A spokesperson for the United States Attorney’s Office for the Southern District of New York told The Real Deal in December that prosecutors would “attempt to retrieve the money from all of his assets, since he does not have the cash to cover the forfeiture order.”

Law enforcement already seized $44,000 in cash from D’Alessio’s home in August, including a gym bag containing $30,000 and a gun, according to a December forfeiture order. (D’Alessio was subsequently ordered to surrender a number of firearms to law enforcement.) A court hearing following D’Alessio’s August arrest revealed the developer had also told a friend he planned to relocate to the Dominican Republic, where he had already been traveling following his April declaration of bankruptcy.

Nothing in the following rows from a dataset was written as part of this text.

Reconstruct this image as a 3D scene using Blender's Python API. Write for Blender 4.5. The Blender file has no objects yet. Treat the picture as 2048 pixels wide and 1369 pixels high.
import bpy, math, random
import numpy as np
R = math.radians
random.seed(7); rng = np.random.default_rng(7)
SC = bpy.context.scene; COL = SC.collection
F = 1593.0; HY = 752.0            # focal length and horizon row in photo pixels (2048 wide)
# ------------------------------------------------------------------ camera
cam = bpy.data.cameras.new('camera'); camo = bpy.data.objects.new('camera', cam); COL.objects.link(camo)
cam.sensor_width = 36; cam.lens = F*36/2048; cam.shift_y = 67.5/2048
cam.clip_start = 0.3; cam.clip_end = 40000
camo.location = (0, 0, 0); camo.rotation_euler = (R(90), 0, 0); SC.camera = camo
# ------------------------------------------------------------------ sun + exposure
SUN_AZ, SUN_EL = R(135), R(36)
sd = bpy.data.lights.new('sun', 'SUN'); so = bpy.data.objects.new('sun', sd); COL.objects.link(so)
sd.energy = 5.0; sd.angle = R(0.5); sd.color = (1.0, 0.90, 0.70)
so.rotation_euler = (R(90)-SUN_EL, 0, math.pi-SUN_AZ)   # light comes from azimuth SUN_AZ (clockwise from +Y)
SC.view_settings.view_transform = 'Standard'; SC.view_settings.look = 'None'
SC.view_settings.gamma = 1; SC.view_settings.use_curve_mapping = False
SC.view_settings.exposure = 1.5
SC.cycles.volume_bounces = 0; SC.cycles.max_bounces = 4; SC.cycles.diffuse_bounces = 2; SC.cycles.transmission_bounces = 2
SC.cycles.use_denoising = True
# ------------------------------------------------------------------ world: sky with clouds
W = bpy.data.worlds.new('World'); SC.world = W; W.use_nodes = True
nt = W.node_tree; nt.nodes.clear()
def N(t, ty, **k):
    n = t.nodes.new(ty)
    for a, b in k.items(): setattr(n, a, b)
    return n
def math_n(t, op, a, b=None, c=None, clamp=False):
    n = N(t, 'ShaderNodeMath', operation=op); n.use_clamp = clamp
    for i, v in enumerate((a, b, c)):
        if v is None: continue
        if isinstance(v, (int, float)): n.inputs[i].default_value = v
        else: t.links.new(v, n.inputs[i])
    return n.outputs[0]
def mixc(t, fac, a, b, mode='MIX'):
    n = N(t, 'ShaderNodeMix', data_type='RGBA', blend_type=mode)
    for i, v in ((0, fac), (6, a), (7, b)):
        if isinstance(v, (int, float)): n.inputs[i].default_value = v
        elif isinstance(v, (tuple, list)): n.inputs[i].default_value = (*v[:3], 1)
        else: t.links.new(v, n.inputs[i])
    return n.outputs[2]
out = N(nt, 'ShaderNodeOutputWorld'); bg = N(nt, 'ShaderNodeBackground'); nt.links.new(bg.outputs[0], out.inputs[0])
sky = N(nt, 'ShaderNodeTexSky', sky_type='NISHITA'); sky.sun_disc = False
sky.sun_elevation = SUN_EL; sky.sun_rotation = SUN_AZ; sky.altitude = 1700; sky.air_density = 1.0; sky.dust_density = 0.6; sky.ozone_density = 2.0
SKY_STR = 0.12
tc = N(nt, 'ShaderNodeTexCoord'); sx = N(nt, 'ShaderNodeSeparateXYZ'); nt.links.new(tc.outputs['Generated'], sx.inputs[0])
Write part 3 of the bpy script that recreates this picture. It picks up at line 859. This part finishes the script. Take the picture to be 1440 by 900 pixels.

In a November statement, U.S. Attorney Geoffrey Berman accused D’Alessio of taking investor funds and moving them into accounts that had nothing to do with the investments, in part to fund an expensive gambling habit. Berman further accused him of trying to conceal his assets from creditors in bankruptcy court.

D’Alessio is out on bail until his March sentencing hearing. The charge of wire fraud he pleaded guilty to carries a maximum sentence of 20 years.